---------- Dataset section ----------
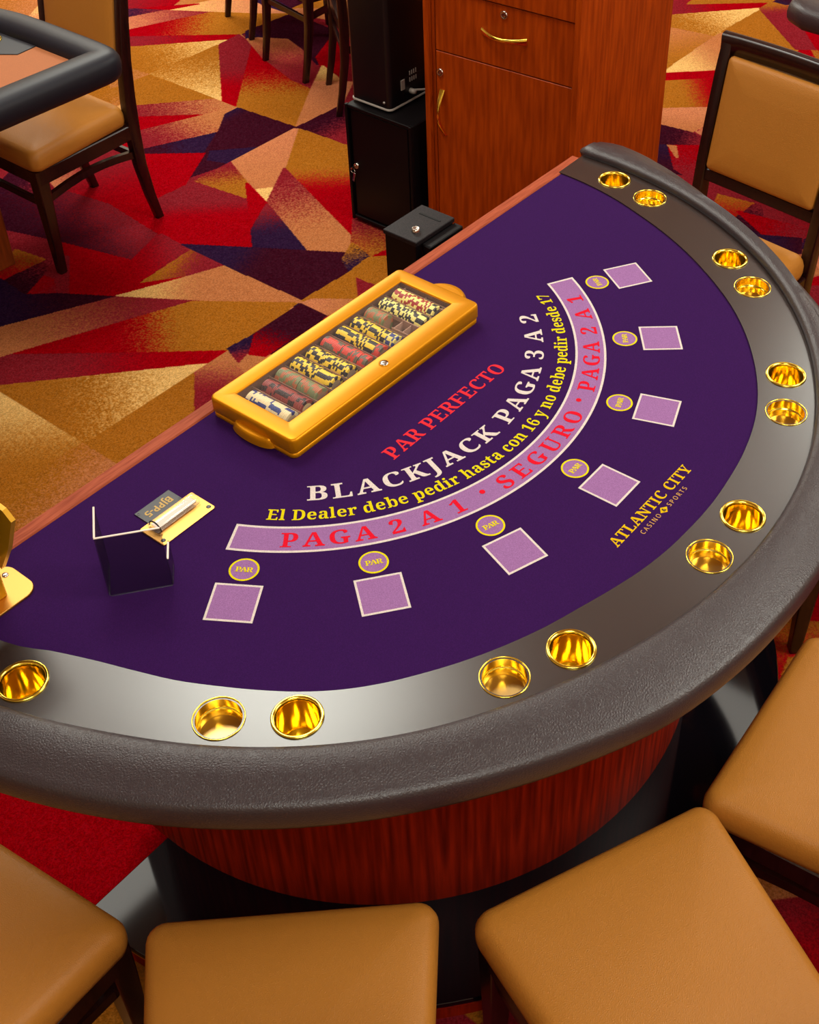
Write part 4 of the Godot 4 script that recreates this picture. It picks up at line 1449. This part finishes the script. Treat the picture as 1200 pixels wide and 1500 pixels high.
# ------------------------------------------------------------------ chairs
func cushion(st: SurfaceTool, rows: Array, at: Vector3, basis: Basis, fw: float, bw: float, z0: float, z1: float, r: float) -> void:
	# rounded trapezoid rings: [inset, height]
	var rings := []
	for q in rows:
		var ring := PackedVector3Array()
		var ins: float = q[0]
		var n := 7
		for cn in [[1, 1, 0], [-1, 1, 90], [-1, -1, 180], [1, -1, 270]]:
			var hw: float = (bw if cn[1] > 0 else fw) / 2.0 - ins
			var zz: float = (z1 - ins) if cn[1] > 0 else (z0 + ins)
			var rr := maxf(r - ins * 0.5, 0.008)
			for k in n:
				var a := deg_to_rad(cn[2] + 90.0 * k / (n - 1))
				ring.append(at + basis * Vector3(cn[0] * (hw - rr) + cos(a) * rr, q[1], zz - cn[1] * rr + sin(a) * rr))
			# extra points along the side so that wide spans curve
			var nxt: Array = {0: [-1, 1], 90: [-1, -1], 180: [1, -1], 270: [1, 1]}[cn[2]]
			var hw2: float = (bw if nxt[1] > 0 else fw) / 2.0 - ins
			var z2: float = (z1 - ins) if nxt[1] > 0 else (z0 + ins)
			var e0: Vector3 = Vector3(cn[0] * (hw - rr), q[1], zz) if cn[0] != nxt[0] else Vector3(cn[0] * hw, q[1], zz - cn[1] * rr)
			var e1: Vector3 = Vector3(nxt[0] * (hw2 - rr), q[1], z2) if cn[0] != nxt[0] else Vector3(nxt[0] * hw2, q[1], z2 - nxt[1] * rr)
			for k in range(1, 4):
				ring.append(at + basis * e0.lerp(e1, k / 4.0))
		rings.append(ring)
	loft(st, rings, true, true, 0)


func make_chair(label: String, at: Vector3, outward: Vector2, group: String, top := 0.90) -> Node3D:
	# origin on the floor below the middle of the seat's front edge; local z points away from the table
	var t := thing("dining_chair", label, "chair", at, atan2(outward.x, outward.y), group)
	var st := begin()
	cushion(st, [[0.012, 0.372], [0.003, 0.378], [0.0, 0.392], [0.0, 0.412], [0.004, 0.426], [0.011, 0.436], [0.022, 0.4415], [0.05, 0.4455], [0.10, 0.4485], [0.16, 0.450]], Vector3.ZERO, Basis(), 0.448, 0.386, 0.0, 0.390, 0.030)
	obj("seat", st, mat.leather, t)
	st = begin()
	for s in [-1.0, 1.0]:
		box(st, Vector3(s * 0.192, 0.348, 0.215), Vector3(0.024, 0.050, 0.40), 0.003, Basis(Vector3.UP, s * -0.045))
	box(st, Vector3(0, 0.348, 0.022), Vector3(0.37, 0.050, 0.024), 0.003)
	box(st, Vector3(0, 0.348, 0.410), Vector3(0.34, 0.050, 0.024), 0.003)
	obj("seat_frame", st, mat.chair_wood, t)
	for s in [-1.0, 1.0]:
		st = begin()
		var rings := []
		for q in [[0.0, 0.012], [0.004, 0.0135], [0.045, 0.0145], [0.30, 0.021], [0.372, 0.022]]:
			var ring := PackedVector3Array()
			for p in rounded(q[1] * 2, q[1] * 2, 0.004, Vector2(s * 0.190, 0.028), 2):
				ring.append(v3(p, q[0]))
			rings.append(ring)
		loft(st, rings, true, true, -1)
		obj("leg", st, mat.chair_wood, t)
	for s in [-1.0, 1.0]:
		st = begin()
		var rings := []
		# height, backwards, sideways, half width, half depth
		for q in [[0.0, 0.455, 0.172, 0.012, 0.014], [0.10, 0.432, 0.174, 0.0135, 0.016], [0.22, 0.412, 0.178, 0.015, 0.019], [0.34, 0.405, 0.182, 0.016, 0.022], [0.46, 0.408, 0.186, 0.016, 0.021], [0.58, 0.419, 0.188, 0.016, 0.019], [0.70, 0.437, 0.190, 0.016, 0.017], [0.82, 0.458, 0.192, 0.016, 0.016], [0.900, 0.475, 0.192, 0.016, 0.015]]:
			var ring := PackedVector3Array()
			var h: float = q[0] if q[0] < 0.5 else 0.46 + (q[0] - 0.46) * (top - 0.46) / 0.44
			for p in rounded(q[3] * 2, q[4] * 2, 0.004, Vector2(s * q[2], q[1]), 2):
				ring.append(v3(p, h))
			rings.append(ring)
		loft(st, rings, true, true, 0)
		obj("rear_leg", st, mat.chair_wood, t)
	# stretchers: a bowed one on each side, one at the front and one at the back
	for s in [-1.0, 1.0]:
		st = begin()
		var path := []
		for k in 9:
			var u := k / 8.0
			path.append(Vector3(s * lerpf(0.190, 0.178, u), 0.262 + 0.022 * sin(PI * u), lerpf(0.035, 0.405, u)))
		sweep(st, path, [Vector2(0.008, 0.012), Vector2(-0.008, 0.012), Vector2(-0.008, -0.012), Vector2(0.008, -0.012)], Vector3.UP, true, -1)
		obj("stretcher", st, mat.chair_wood, t)
	for q in [[0.250, 0.028, 0.36], [0.250, 0.410, 0.33]]:
		st = begin()
		box(st, Vector3(0, q[0], q[1]), Vector3(q[2], 0.024, 0.016), 0.002)
		obj("stretcher", st, mat.chair_wood, t)
	# back: rails between the posts, a pad in the frame
	st = begin()
	var lean := atan2(0.058, 0.325)
	var bb := Basis(Vector3.RIGHT, lean)
	var path2 := []
	for k in 9:
		var u := k / 8.0
		path2.append(Vector3(lerpf(-0.209, 0.209, u), top - 0.010 + 0.006 * sin(PI * u), 0.474))
	sweep(st, path2, [Vector2(0.014, 0.018), Vector2(0.010, 0.0235), Vector2(0.004, 0.026), Vector2(-0.005, 0.026), Vector2(-0.012, 0.0235), Vector2(-0.0155, 0.017), Vector2(-0.0165, -0.026), Vector2(0.0150, -0.026)], Vector3.UP, true, 0)
	obj("top_rail", st, mat.chair_wood, t)
	st = begin()
	box(st, Vector3(0, 0.538, 0.413), Vector3(0.36, 0.034, 0.024), 0.003, bb)
	obj("bottom_rail", st, mat.chair_wood, t)
	st = begin()
	cushion(st, [[0.012, -0.026], [0.003, -0.021], [0.0, -0.014], [0.0, 0.014], [0.003, 0.021], [0.012, 0.026], [0.035, 0.030], [0.08, 0.032]], Vector3(0, (top + 0.52) / 2.0, 0.4415), Basis(Vector3.RIGHT, Vector3(0, sin(lean), -cos(lean)), Vector3(0, cos(lean), sin(lean))), 0.338, 0.346, 0.346 - top / 2.0 - 0.052, top / 2.0 - 0.294, 0.014)
	obj("back_pad", st, mat.leather, t)
	return t


func chairs() -> void:
	var g := "padded chairs round the blackjack table"
	make_chair("tan leather chair tucked in at bottom centre, square to the wooden drum", Vector3(-0.766, 0, 0.629), Vector2(-0.738, 0.675), g, 0.86)
	make_chair("large tan leather chair seat at bottom, just right of centre", Vector3(-0.406, 0, 0.943), Vector2(-0.417, 0.909), g, 0.80).scale = Vector3(1, 1, 1.15)
	make_chair("tan leather chair seat at right edge under the black padded rim", Vector3(0.010, 0, 1.018), Vector2(0.045, 0.999), g, 0.86)
	make_chair("tan leather chair in bottom left corner, beside the grey plinth corner", Vector3(-0.961, 0, 0.229), Vector2(-0.993, 0.12), g, 0.86)
	make_chair("dark wooden chair legs half hidden behind rim at right edge", Vector3(0.663, 0, 0.749), Vector2(0.663, 0.749), g)
	make_chair("upright tan chair back in dark frame behind the table's right end", Vector3(1.042, 0, 0.194), Vector2(0.994, 0.106), g)
	make_chair("tan chair with dark wooden legs pulled up to the left-hand tan table", Vector3(0.492, 0, -1.89), Vector2(1.0, 0.0), "")
	g = "chairs far behind on the patterned carpet"
	make_chair("dark chair legs nearest the black equipment case, far behind", Vector3(2.273, 0, -1.609), Vector2(-0.775, -0.63), g).scale = Vector3(0.84, 1, 0.84)
	make_chair("far dark wooden chair in the middle of the background three", Vector3(2.425, 0, -2.117), Vector2(-0.98, -0.19), g).scale = Vector3(0.84, 1, 0.84)
	make_chair("farthest dark chair, two thin legs at the picture's top edge", Vector3(2.60, 0, -2.515), Vector2(-0.92, -0.39), g).scale = Vector3(0.84, 1, 0.84)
----------
_Given request_. Pick out every line with the string "picture" and copy it.

_Exercise response_.
Write part 4 of the Godot 4 script that recreates this picture. It picks up at line 1449. This part finishes the script. Treat the picture as 1200 pixels wide and 1500 pixels high.
	make_chair("farthest dark chair, two thin legs at the picture's top edge", Vector3(2.60, 0, -2.515), Vector2(-0.92, -0.39), g).scale = Vector3(0.84, 1, 0.84)